Brad Butler & Karen Mirza Create New Languages for Political Resistance in "Direct Speech Acts"

Brad Butler and Karen Mirza, Direct Speech Acts, Act 00157
Brad Butler and Karen Mirza, still from Direct Speech Acts, Act 00157
Brad Butler (2012 Film/Video) and collaborator Karen Mirza premiere the Creative Capital-supported project, Direct Speech Actsin the exhibition The Museum of Non Participation: The New Deal at the Walker Art Center in Minneapolis, April 18 – July 14.
Direct Speech Acts is a film series made in collaboration with non-actors, dancers, theorists and activists performing urgent forms of fearless speech in attempts to create new languages for resistance. These videos are part of Butler and Mirza’s ongoing project The Museum of Non Participation, a fictional museum that serves as the conceptual platform for questioning and challenging current conditions of political involvement and opposition.
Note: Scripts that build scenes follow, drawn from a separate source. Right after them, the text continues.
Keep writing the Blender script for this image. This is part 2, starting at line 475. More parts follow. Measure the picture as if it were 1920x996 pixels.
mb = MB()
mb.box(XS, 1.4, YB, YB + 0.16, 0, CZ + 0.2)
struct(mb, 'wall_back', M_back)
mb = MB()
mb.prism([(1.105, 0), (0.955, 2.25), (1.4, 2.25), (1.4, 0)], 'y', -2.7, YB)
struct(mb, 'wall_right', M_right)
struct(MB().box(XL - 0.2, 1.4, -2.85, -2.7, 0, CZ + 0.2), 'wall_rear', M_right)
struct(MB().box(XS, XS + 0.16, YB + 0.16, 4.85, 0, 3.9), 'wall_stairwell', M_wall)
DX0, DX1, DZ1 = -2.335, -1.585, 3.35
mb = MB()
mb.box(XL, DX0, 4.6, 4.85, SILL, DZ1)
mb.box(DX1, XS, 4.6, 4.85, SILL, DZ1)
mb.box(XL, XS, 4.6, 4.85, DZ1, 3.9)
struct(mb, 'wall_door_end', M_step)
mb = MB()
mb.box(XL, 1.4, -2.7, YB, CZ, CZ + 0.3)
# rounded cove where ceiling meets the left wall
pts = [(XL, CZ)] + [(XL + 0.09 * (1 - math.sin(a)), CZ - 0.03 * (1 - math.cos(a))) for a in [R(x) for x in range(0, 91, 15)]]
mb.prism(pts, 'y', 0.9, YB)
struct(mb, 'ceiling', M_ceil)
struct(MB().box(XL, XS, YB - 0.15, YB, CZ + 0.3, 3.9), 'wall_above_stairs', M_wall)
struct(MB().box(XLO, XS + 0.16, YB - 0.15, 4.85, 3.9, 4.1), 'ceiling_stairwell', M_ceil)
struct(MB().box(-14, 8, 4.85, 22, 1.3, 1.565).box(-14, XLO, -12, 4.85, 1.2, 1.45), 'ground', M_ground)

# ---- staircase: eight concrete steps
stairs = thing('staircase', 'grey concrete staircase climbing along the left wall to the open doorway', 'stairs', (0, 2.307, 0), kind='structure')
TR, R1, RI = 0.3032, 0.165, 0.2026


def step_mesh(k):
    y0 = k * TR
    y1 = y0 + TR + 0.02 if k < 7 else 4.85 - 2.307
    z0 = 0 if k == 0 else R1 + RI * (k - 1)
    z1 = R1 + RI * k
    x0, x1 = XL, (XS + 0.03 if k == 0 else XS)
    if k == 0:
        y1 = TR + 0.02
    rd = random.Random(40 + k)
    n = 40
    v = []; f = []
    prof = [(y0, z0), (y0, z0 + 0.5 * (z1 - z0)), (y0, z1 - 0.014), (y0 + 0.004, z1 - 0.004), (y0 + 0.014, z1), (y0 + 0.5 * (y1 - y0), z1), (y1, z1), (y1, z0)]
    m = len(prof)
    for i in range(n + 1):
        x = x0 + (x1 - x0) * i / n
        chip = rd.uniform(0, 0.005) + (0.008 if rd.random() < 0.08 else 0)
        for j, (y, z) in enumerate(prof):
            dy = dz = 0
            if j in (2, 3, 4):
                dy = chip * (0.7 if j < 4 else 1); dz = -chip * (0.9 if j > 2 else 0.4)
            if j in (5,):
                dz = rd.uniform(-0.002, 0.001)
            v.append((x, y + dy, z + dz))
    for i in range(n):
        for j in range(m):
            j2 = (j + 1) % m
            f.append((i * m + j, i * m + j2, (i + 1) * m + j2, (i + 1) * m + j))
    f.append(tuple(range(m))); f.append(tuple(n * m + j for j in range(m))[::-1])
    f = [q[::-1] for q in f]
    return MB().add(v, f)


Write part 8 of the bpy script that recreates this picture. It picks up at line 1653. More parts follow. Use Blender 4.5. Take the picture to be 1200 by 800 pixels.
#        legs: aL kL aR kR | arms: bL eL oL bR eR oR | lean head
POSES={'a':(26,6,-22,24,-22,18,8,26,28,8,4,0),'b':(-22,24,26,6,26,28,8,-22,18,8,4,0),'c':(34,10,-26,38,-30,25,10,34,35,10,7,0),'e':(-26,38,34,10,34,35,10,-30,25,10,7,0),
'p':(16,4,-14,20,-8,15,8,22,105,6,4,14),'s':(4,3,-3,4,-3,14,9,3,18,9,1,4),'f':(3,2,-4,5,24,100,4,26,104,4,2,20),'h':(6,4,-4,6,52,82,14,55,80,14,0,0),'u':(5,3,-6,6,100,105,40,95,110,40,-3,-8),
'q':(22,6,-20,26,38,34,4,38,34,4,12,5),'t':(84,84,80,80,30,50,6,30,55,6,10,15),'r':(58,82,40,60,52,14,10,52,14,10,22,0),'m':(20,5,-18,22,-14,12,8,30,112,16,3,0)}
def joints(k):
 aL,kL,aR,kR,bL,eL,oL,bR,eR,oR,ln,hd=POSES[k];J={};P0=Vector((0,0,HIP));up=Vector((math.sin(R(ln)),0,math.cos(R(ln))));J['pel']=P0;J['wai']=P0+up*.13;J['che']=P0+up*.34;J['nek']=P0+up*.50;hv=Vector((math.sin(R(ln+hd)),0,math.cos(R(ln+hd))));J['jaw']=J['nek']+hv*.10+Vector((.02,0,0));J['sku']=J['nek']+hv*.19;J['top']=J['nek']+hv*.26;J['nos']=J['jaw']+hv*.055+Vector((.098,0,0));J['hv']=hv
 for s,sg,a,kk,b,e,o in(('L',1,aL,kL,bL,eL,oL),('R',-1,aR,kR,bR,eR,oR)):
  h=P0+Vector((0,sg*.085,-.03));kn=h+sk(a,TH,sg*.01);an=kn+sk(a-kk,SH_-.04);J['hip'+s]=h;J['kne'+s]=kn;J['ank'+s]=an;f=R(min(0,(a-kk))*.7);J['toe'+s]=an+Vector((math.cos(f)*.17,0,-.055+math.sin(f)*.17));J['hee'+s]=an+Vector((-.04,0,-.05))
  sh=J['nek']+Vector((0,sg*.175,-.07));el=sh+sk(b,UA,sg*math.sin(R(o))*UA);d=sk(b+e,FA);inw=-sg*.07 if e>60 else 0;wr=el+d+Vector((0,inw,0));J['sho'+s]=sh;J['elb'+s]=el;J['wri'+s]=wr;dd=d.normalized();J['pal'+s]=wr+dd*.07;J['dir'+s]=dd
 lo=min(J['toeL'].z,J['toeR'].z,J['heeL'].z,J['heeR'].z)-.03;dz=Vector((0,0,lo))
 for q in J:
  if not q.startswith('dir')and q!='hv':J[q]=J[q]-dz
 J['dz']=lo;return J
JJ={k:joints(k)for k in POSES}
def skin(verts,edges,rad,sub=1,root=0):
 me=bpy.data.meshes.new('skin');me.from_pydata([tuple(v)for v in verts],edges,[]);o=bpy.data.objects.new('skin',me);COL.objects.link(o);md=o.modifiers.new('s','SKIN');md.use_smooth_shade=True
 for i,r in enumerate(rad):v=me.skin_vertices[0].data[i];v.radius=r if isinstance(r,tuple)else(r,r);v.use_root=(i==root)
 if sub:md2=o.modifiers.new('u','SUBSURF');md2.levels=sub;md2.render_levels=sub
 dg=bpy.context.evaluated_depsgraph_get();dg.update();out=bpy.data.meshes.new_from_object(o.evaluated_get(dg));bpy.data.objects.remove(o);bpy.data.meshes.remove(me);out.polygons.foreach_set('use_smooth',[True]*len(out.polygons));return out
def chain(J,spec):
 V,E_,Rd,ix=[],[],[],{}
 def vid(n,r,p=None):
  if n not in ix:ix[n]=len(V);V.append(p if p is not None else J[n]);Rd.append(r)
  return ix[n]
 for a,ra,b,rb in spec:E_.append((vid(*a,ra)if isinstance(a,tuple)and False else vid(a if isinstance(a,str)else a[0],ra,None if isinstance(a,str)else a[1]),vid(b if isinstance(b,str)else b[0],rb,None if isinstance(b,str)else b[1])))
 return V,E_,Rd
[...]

Through film, sound, text and performed actions, the London-based artists ask: How does one participate in or withdraw from political realities individually and collectively? How can passive forms of resistance or “non participation” be represented and verbalized, and how can art facilitate or intervene in this process? 


Video: Direct Speech Acts, Act 00157: Artist Nabil Ahmed speaking on labour issues and the language movement from Bangladesh.

In an interview with Walker magazine, Butler and Mirza elaborated on their interest in the concept of “non participation”:
“It is a condition embodied in the need to participate and the simultaneous desire to withdraw, including the question of how withdrawal can be made visible—how ‘non participation’ can be active and critical. We feel this is much more complicated than just apathy. Rather than a binary negation, non participation is a threshold—a kind of political plastic that expands and contracts, that is both unstableand malleable. This impasse is experienced by many as a condition of privilege, but it is deeply embodied in places like Palestine, Cairo, Karachi, Amman and Belgrade—where people experience post-independence struggles, where the political economy of oil is key, and where former centers of empire are fiercely defended by the United States and the UK.”

Video: Hold Your Ground, from Direct Speech Acts series

One striking video work in the Direct Speech Acts series, entitled Hold Your Ground, was inspired by the events of the Arab Spring and triggered by the artists’ discovery in Cairo of an instructional pamphlet for pro-democracy demonstrators called “How to Protest Intelligently.” Hold Your Ground dissects the “semantics” of the crowd through the abstract gestures and speech in one woman’s performative act of resistance, interspersed with video footage of live protests. Conceived for a site at London’s Canary Wharf, this work calls forth the struggle to turn fugitive sounds into speech, addressing an audience predominantly in transit.
Butler and Mirza’s exhibition The Museum of Non Participation: The New Deal is on view at the Walker Art Center in Minneapolis from April 18 – July 14, 2013.